# OBJECTIVE:
Compute the number of lines that include the string "this", then output that number and nothing else.

Start

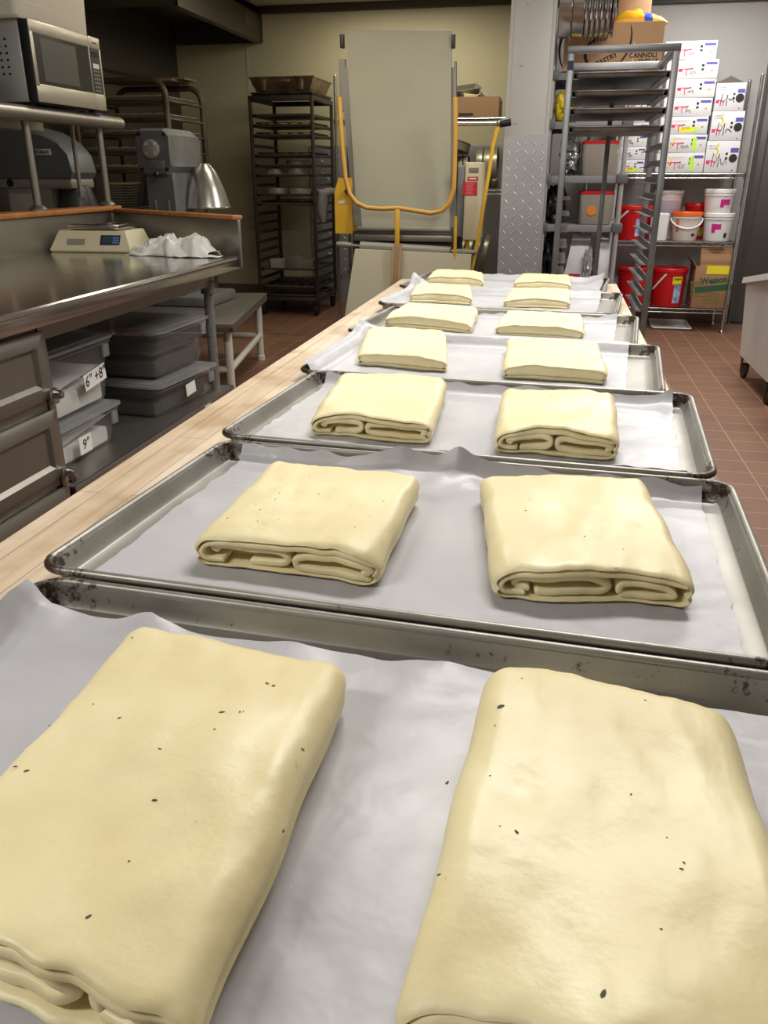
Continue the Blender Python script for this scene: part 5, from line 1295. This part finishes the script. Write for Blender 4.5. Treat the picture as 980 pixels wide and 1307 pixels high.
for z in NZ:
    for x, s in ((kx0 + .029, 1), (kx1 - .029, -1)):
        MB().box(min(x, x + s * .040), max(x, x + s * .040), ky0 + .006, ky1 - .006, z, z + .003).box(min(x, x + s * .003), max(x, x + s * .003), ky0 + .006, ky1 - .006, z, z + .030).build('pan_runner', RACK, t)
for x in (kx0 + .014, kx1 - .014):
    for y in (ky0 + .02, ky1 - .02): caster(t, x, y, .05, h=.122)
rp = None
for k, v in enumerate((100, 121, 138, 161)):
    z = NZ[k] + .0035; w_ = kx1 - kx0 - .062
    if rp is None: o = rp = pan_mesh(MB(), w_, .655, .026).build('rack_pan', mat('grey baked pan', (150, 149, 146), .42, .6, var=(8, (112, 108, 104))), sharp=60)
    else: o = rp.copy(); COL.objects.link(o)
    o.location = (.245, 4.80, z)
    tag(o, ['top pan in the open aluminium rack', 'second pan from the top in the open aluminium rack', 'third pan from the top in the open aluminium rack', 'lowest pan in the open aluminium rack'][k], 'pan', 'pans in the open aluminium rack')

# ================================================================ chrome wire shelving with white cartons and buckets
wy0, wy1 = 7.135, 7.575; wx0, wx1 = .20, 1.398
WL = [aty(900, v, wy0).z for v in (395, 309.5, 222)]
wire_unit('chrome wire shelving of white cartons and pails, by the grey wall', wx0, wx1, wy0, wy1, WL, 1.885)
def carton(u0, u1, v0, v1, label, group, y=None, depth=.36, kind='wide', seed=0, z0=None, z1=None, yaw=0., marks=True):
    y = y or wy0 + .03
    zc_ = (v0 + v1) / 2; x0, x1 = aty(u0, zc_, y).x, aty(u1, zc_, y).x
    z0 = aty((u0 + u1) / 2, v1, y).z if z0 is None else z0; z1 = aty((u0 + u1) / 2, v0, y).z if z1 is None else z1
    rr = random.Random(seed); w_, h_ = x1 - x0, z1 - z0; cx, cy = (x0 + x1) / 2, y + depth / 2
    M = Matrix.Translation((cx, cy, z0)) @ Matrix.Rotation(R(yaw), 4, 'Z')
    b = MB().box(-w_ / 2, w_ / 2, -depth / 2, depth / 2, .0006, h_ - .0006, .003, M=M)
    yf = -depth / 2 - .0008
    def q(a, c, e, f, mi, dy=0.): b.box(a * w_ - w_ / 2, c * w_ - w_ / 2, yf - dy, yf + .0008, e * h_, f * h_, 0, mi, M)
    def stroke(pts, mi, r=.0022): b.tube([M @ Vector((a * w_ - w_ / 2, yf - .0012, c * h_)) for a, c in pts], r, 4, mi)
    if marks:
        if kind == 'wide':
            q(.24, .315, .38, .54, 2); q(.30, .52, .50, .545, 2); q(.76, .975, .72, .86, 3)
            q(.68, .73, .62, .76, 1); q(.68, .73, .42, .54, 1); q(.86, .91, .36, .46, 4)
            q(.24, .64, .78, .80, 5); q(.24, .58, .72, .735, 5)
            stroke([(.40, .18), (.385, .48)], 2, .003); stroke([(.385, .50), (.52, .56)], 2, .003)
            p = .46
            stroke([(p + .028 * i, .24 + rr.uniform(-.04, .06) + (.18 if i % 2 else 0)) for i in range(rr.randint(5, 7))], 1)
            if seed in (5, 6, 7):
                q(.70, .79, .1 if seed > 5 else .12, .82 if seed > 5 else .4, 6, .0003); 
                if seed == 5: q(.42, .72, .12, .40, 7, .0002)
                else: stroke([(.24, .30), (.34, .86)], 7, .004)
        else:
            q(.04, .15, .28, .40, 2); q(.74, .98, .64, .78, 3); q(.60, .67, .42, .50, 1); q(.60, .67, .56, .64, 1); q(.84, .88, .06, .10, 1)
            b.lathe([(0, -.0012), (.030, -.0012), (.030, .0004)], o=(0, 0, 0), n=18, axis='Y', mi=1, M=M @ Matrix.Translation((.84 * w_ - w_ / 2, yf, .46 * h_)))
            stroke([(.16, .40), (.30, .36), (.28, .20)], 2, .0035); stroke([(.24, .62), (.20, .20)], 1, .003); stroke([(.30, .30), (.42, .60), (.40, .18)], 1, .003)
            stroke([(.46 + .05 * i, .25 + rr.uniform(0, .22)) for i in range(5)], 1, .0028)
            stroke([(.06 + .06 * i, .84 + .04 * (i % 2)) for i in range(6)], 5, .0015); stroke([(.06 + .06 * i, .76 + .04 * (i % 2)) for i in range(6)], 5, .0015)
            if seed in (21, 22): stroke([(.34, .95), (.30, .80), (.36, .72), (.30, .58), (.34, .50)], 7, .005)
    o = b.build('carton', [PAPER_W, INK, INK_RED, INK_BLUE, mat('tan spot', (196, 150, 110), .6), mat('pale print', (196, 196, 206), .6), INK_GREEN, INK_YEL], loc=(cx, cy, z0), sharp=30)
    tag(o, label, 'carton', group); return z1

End
Start

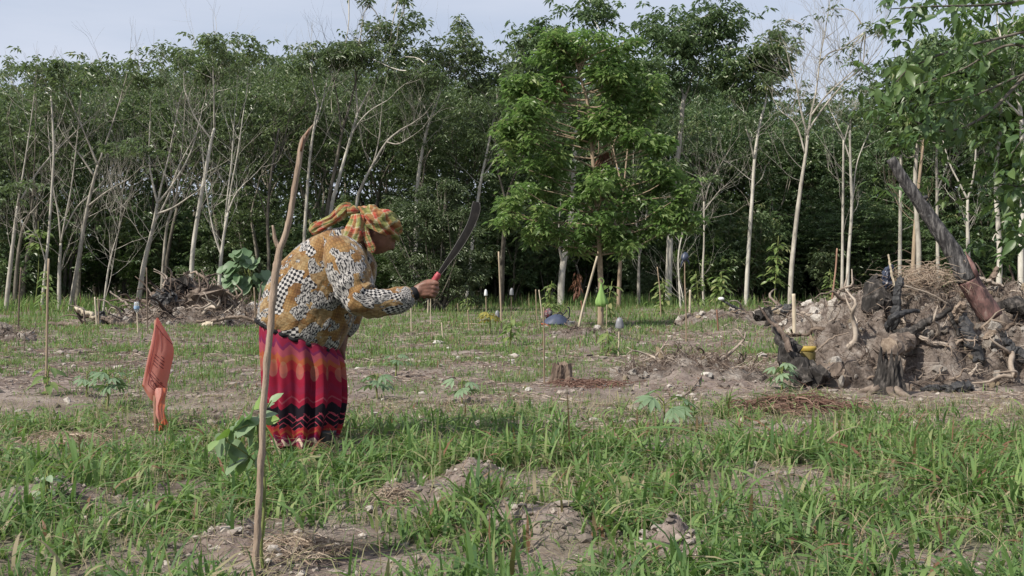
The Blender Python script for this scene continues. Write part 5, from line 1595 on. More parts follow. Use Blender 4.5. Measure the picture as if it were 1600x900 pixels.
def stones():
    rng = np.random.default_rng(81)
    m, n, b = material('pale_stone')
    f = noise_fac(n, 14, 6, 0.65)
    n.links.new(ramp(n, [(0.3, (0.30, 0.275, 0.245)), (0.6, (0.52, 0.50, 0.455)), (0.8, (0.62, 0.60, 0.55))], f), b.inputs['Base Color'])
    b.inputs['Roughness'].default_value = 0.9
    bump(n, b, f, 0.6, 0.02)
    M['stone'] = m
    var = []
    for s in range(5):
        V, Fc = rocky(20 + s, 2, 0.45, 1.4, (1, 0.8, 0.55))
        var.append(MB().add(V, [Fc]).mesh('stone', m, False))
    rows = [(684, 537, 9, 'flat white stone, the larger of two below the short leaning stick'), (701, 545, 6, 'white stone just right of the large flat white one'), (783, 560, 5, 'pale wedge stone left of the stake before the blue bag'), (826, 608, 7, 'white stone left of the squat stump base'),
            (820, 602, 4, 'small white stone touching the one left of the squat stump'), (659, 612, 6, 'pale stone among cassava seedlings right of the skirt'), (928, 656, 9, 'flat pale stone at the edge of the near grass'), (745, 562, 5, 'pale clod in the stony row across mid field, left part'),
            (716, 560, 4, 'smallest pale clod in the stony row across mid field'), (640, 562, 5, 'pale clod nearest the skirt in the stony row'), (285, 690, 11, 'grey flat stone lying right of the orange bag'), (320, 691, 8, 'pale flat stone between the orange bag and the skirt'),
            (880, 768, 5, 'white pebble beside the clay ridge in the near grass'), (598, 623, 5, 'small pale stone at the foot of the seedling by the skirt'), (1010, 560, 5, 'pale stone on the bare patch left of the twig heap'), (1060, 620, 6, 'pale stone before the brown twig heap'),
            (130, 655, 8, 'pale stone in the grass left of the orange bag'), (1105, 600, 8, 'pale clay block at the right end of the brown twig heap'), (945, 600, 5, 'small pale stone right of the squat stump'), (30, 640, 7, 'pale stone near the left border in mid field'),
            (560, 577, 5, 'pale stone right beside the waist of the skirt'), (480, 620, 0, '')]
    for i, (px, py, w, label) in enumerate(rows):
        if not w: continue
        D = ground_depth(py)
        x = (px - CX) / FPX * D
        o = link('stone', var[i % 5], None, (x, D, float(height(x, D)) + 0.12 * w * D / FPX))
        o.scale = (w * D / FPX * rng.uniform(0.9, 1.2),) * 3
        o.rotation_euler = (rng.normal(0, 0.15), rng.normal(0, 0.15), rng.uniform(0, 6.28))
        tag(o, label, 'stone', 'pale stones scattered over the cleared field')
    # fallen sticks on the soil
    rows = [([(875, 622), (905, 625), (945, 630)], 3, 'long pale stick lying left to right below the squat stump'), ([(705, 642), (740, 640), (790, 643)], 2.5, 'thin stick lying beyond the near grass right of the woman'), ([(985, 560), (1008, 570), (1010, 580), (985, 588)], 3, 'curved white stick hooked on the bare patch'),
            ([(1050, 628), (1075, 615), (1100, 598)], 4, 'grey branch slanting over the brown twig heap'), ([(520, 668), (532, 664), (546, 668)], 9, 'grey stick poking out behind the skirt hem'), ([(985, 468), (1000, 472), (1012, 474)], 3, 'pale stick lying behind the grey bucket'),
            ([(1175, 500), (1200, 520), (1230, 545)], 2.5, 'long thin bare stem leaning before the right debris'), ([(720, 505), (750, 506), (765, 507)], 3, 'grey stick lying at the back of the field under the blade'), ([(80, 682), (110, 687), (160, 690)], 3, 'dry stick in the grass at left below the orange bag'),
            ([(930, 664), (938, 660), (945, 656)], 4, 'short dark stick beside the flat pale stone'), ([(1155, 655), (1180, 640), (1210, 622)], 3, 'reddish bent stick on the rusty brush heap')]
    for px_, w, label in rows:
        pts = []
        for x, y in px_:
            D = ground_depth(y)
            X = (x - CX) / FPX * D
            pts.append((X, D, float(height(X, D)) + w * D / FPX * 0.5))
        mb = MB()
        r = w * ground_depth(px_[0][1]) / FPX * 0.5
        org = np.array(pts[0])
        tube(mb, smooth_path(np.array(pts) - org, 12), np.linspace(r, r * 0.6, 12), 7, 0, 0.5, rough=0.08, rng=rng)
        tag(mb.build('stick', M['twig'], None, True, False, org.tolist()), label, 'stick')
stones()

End

# ANSWER TO THE EXERCISE:
2